Like all able-bodied men aged 18 to 60, Misha was not allowed to leave Ukraine. He returned to his hometown of Kriviy Rig in central Ukraine.
Since then, Nadia has worried for his safety.
The two are in constant contact.
"We send messages, we speak every day, every hour."
- 'Just want to return home' -
Nadia thinks back on her life before the war.
"I had three jobs, my studies, my students, my colleagues. I had everything I needed. And I had very big plans for my life."
The conservatory and university in Kharkiv have since been bombed, the instruments destroyed.
Her professor is still there, in a shelter, caring for his disabled mother.
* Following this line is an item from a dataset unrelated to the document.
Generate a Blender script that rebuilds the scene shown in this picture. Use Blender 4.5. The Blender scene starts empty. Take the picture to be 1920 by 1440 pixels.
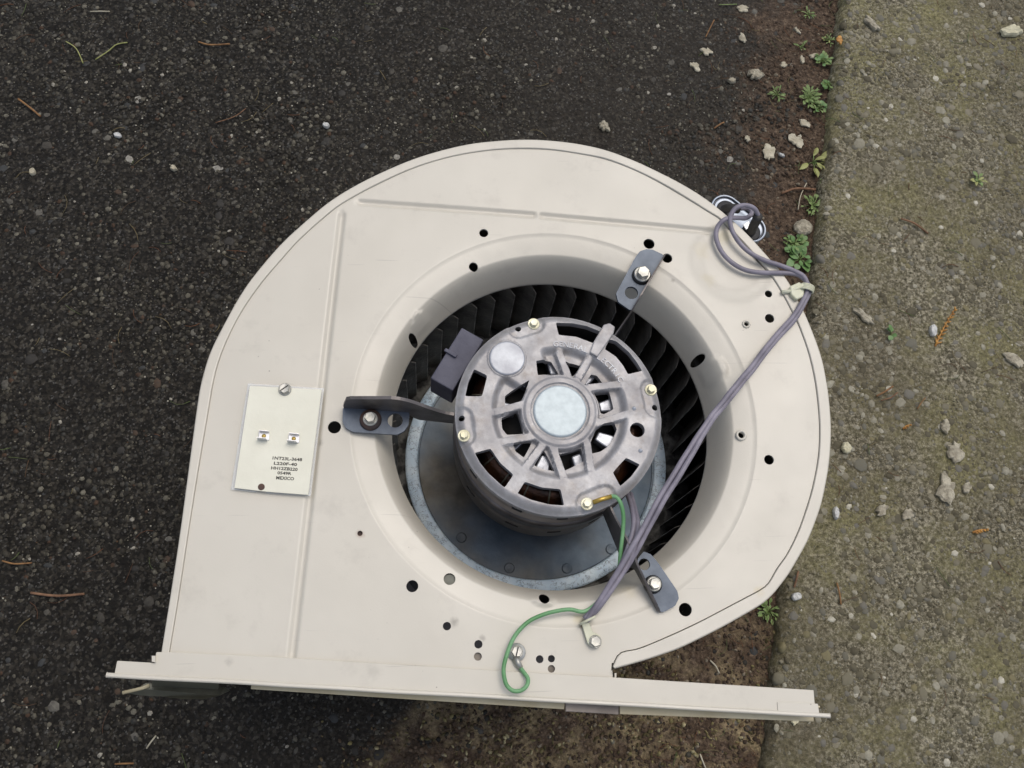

"We can't imagine what the future holds because they don't stop bombing us. We can't plan anything," she says despairingly.
"I just want to return home, I want God to save our friends and our families. That is my plan now," she says.
"But Putin is crazy. He won't stop anytime soon."
In Stevns, a pastoral oasis nestled between the sea and countryside, she has a tidy room under the rafters.
She practises her alto violin, either in her room or in the music hall in another building on the grounds, formerly a farm.
With their friends Olesia Kliepak and Marharyta Serdiuk, who had to hide for several days in Kharkiv before joining the others in Poland, Nadia and Ksenia now appreciate the tranquillity in Stevns, though they are still sick with worry.
A few hundred metres away, the beach provides some solace.
Denmark is known for its ultra-restrictive asylum and refugee policy, but it has welcomed Ukrainians with open arms, making exemptions to its strict curbs to facilitate their entry to the labour market, among other things.
The Scandinavian country of 5.8 million has said it is ready to take in up to 20,000 Ukrainians.
Since the start of the conflict to March 8, around 850 Ukrainians had sought asylum or applied for a work permit.